Genauso schön ist die Idee um die Traumstudios. Ein Hollywood, in dem wahrhaftig Rileys Träume entstehen. Sobald sie die Augen schließt, fangen auch hier wieder die kleinen bakterienartigen Lebewesen an, zu arbeiten und werden mit Hilfe eines Kamerafilters zu echten Menschen. Freude beispielsweise trifft auf dem Weg durch die Studios auf ihr großes Idol: das Regenbogeneinhorn.

Neben den Traumstudios und den Ohrwürmern werden zahlreiche Dinge dargestellt, die sich täglich in unserem Kopf abspielen. Meist sind es nur kleine Sachen und Witze, die nebenbei vorkommen, aber genau diese machen den Film viel runder und schöner. So gibt es das Fantasieland, abstraktes Denken wird gezeigt und es gibt einen Gedankenzug. Im Laufe des Films lernen wir auch Bing Bong kennen, Rileys früheren imaginären Freund (dessen Rakete mit Liedkraft fliegt), der nun durch ihren Kopf irrt und wie ein abgehalfterter Schauspieler versucht, sich vor dem Vergessen zu retten.

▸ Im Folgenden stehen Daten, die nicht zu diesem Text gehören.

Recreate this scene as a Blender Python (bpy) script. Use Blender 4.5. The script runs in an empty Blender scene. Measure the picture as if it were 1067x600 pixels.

Übrigens: Auch wenn der Vorfilm keine Verbindung zum Hauptfilm hat, so gehört er dennoch dazu. Auch hier wird in nur fünf Minuten genauso viel Liebe hineingesteckt, wie in die 100-minütige Geschichte um Riley und ihre Familie. An dieser Stelle soll nicht zu viel verraten werden, aber es ist echt unglaublich, was für Charaktere Pixar erschaffen und diese sogar zum Singen bringen kann.

Fazit

Mittlerweise gehen die meisten (erwachsenen) Zuschauer mit gewissen Erwartungen in Pixar-Filme und auch in "Alles steht Kopf" werden diese wieder erfüllt werden. Meine hat der Film sogar übertroffen. Ich hatte mich auf einen viel kindlicheren Film eingestellt. Doch obwohl "Alles steht Kopf ein Kinderfilm ist (und Kinder hatten im Kinosaal sichtlich Spaß), kommen auch Erwachsene voll auf ihre Kosten. Es ist ein Kinderfilm mit überraschend viel Tiefe und Emotion. Hier und da gibt es Sachen, wo die älteren Zuschauer die Augen verdrehen werden, aber das mindert den Spaß nicht im Geringsten. 7 von 9 Punkten gibt es für diesen bunten wie dramatischen Pixar-Film.